What the task requires:
Only the lines from the start up to and including the line containing "F = 334.7; H" should be repeated, word for word.

Excerpted records:
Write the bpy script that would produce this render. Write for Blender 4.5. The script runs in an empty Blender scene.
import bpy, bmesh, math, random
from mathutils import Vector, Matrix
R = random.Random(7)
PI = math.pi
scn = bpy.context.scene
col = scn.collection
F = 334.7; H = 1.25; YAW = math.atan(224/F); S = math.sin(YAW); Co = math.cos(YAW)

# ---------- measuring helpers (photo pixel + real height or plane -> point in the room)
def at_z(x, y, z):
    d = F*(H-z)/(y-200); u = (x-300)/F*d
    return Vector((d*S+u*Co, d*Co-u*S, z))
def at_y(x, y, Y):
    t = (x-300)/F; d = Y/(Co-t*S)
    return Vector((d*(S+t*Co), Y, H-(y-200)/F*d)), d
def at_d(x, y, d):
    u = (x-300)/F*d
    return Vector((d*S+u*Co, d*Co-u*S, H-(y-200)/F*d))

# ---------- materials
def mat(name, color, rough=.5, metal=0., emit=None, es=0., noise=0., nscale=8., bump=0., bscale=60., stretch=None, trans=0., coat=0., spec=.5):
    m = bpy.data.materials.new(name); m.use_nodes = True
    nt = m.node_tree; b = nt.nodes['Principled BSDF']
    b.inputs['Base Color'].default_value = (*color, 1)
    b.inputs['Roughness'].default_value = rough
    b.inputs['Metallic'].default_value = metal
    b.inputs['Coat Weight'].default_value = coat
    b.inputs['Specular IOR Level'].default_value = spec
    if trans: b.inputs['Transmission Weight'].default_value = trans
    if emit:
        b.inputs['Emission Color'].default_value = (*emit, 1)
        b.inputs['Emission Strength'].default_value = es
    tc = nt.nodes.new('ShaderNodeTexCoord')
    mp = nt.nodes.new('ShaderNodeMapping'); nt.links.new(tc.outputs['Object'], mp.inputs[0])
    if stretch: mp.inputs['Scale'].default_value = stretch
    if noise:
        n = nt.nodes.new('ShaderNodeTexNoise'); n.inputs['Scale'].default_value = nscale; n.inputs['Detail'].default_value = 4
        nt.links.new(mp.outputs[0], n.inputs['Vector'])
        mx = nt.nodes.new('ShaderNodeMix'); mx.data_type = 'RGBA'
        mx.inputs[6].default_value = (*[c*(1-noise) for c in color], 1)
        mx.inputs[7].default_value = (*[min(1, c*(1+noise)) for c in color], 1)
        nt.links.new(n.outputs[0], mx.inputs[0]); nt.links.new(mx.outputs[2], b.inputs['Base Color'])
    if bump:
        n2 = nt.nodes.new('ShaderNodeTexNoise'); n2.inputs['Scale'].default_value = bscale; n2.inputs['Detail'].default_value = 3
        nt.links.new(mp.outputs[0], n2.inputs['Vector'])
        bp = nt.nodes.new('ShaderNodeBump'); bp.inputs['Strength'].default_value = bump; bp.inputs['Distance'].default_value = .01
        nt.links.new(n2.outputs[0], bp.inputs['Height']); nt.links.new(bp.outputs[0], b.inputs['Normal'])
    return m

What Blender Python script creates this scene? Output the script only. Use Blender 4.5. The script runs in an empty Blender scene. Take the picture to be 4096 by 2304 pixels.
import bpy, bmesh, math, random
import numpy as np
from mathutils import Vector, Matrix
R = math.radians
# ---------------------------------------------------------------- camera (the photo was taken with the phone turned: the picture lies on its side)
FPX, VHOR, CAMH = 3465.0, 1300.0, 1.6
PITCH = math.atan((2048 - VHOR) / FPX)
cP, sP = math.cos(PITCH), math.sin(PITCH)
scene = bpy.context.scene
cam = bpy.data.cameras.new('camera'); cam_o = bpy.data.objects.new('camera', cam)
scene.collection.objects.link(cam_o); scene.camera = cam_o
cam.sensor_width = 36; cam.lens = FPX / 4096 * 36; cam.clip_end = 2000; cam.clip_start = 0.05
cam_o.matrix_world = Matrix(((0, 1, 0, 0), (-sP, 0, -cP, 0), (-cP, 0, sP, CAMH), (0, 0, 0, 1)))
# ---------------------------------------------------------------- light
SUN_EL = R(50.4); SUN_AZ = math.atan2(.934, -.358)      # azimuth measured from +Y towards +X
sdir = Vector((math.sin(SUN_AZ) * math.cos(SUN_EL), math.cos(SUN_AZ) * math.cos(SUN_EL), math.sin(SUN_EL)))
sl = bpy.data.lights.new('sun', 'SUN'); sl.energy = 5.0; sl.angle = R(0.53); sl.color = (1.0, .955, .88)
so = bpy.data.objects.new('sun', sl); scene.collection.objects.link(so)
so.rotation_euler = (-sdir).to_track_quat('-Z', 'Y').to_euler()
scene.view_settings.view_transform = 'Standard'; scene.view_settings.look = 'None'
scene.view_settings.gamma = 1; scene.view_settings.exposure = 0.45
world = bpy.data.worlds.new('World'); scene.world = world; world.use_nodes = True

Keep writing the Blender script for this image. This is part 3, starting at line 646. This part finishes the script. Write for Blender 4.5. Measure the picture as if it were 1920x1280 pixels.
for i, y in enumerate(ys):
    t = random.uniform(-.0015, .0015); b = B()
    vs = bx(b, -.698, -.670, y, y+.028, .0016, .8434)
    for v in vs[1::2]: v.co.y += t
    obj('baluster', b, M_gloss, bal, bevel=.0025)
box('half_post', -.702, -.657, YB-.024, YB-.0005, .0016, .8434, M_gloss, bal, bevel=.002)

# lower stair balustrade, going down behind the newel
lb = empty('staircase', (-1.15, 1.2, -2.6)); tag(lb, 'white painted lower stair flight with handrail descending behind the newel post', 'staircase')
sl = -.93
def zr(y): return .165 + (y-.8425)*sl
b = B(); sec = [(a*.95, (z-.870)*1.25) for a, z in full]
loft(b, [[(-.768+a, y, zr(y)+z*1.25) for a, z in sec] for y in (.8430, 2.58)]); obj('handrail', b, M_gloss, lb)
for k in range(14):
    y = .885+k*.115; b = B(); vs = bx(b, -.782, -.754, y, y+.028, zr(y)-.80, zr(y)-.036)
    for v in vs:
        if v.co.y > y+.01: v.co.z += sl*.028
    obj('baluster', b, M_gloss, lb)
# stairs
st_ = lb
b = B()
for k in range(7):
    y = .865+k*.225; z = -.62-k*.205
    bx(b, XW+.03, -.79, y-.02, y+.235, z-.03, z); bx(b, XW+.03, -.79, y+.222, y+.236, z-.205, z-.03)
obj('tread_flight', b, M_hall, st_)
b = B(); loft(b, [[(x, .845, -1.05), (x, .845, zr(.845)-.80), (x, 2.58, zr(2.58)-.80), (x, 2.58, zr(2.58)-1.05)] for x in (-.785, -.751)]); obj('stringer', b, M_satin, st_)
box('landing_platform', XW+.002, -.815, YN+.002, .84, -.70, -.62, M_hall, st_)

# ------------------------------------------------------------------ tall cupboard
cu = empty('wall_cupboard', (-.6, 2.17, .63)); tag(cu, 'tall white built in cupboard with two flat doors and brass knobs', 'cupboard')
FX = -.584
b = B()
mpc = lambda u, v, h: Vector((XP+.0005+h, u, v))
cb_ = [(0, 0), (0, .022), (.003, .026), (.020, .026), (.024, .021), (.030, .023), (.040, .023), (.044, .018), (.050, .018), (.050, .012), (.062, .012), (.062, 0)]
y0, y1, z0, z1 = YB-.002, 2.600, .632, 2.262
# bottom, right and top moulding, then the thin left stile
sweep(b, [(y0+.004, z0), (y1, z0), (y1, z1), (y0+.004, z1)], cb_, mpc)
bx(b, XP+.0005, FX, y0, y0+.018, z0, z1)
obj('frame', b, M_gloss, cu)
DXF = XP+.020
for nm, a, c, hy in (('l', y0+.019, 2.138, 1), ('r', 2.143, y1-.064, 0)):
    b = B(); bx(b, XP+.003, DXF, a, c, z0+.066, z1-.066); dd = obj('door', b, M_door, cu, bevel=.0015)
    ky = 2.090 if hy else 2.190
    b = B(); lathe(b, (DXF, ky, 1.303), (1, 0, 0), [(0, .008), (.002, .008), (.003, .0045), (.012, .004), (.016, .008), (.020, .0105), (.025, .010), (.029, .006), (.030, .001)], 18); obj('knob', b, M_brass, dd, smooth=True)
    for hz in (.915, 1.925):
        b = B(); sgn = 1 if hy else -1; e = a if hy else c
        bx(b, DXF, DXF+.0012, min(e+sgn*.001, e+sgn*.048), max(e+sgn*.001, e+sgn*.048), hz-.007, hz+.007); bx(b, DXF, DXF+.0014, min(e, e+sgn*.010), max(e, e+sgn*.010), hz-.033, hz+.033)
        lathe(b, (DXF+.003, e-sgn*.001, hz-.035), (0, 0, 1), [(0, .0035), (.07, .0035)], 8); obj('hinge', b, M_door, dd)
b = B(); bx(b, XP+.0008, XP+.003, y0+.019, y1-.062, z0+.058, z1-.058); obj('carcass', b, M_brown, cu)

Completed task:
Write the bpy script that would produce this render. Write for Blender 4.5. The script runs in an empty Blender scene.
import bpy, bmesh, math, random
from mathutils import Vector, Matrix
R = random.Random(7)
PI = math.pi
scn = bpy.context.scene
col = scn.collection
F = 334.7; H = 1.25; YAW = math.atan(224/F); S = math.sin(YAW); Co = math.cos(YAW)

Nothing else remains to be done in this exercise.